We inspected the dead body. It really was huge. Where did it come from? What if it was in my bedroom? What if there are more of them? What if they crawl over me in the middle of the night and Kat is sleeping in The Housemate’s room, leaving me to die at the hands legs of poisonous giant spiders?

It’s a scary world, sometimes.


The Housemate has been here since Wednesday, and we’re having a blast. She is nursing me back to health – or rather, staying out of my way as I cough and sneeze and complain my way through the week. She’s a lovely girl, and I think we’re going to have fun living together.

Which is why I’m trying not to become bitter and resentful about the fact that she has stolen my cat.

I arrived home from work on Wednesday to find TH asleep in her bed, and Kat the Cat sitting in the doorway, looking confused and a little worried. “It’s OK, Kat,” I whispered conspiratorially, “she’s staying with us for a while. Don’t worry. You’ll get used to it.” I patted her head reassuringly (the cat’s, not The Housemate’s) and she followed me downstairs, relieved to have me home with her. Jingle jingle jingle went her little bell, as she stayed close to her beloved owner. I was very proud of her later on that evening, when she went and sat by TH’s feet in a very welcoming way. What a mature, clever and hospitable cat she really is. Then when I went to bed, I saw her sitting once again at TH’s bedroom door in a most responsible manner, as if she was waiting to tuck her in and sing her a lullaby or something. Remarkable animal.

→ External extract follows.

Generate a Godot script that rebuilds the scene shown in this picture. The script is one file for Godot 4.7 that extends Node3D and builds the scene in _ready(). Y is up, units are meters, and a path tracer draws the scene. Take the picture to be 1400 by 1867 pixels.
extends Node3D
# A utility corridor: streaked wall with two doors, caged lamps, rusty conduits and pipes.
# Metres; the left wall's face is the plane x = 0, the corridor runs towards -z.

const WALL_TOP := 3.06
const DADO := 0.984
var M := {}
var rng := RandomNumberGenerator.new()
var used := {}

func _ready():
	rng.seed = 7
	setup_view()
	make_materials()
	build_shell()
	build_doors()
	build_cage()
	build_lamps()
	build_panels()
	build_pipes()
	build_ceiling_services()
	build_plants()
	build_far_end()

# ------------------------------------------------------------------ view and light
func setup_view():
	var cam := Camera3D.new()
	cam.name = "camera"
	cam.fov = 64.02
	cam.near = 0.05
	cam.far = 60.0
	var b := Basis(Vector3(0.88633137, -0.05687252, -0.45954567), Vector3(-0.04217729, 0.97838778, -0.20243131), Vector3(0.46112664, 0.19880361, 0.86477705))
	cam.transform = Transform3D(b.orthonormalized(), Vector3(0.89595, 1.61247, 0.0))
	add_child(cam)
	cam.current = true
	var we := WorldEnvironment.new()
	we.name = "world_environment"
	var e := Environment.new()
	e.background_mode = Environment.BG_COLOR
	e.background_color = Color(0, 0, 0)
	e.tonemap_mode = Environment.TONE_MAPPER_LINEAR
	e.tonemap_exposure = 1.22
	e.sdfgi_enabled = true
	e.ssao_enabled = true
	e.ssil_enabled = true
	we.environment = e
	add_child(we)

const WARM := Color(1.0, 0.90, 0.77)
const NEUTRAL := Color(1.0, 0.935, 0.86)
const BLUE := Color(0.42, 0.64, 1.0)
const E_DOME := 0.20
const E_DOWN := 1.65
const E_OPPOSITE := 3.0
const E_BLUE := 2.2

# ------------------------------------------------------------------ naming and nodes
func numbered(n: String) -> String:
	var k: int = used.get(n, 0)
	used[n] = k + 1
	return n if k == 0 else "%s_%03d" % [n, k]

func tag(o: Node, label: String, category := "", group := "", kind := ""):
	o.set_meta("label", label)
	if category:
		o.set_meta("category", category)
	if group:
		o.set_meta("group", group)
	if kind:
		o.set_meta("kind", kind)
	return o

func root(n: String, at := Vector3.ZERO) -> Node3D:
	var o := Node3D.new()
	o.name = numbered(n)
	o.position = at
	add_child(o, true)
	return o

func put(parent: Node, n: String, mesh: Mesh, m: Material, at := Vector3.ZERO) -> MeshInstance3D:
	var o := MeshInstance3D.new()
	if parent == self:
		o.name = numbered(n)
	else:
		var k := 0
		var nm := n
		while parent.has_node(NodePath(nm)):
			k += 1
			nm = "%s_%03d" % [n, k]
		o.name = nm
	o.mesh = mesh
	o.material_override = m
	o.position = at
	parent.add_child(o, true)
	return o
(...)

At last, all was quiet in the house, and Kat was satisfied that TH was sleeping peacefully. Jingle jingle jingle went the little bell, and I felt the familiar soft thump as my cat jumped on to my bed and curled up in the crook of my knees. “Good night, Kat,” I said sleepily. “Purrrrrrrr,” went Kat the Cat.

On Thursday morning, en route to the shower, a movement in TH’s room caught my eye. I glanced in and froze, rooted to the spot in horror and disbelief. Kat the Cat looked up sleepily from where she was lying curled up beside TH. The cold stab of betrayal pierced me like Romeo’s rusty dagger through his broken heart. If I were in a soap opera, I would have fallen to my knees in distress, clutching at my hair and screaming an endless “Noooooooooooooooooo…..”. But I’m not in a soap opera, so I turned in defeat and stood sadly in the shower, silently nursing my sorrow.

Last night, Kat didn’t even bother with the pretence of coming to my bed first. All I heard was a faint and distant jingle jingle jingle, much like the ‘clanging chimes of doom’ mentioned in the Band Aid song that’s been stuck in my head for two days. Every jingle was like mocking laughter in my ears.

Much as it pains me to say it, I think Dirk was right about cats all along. They only break your heart in the end. And me an invalid, too. Betrayal like no other.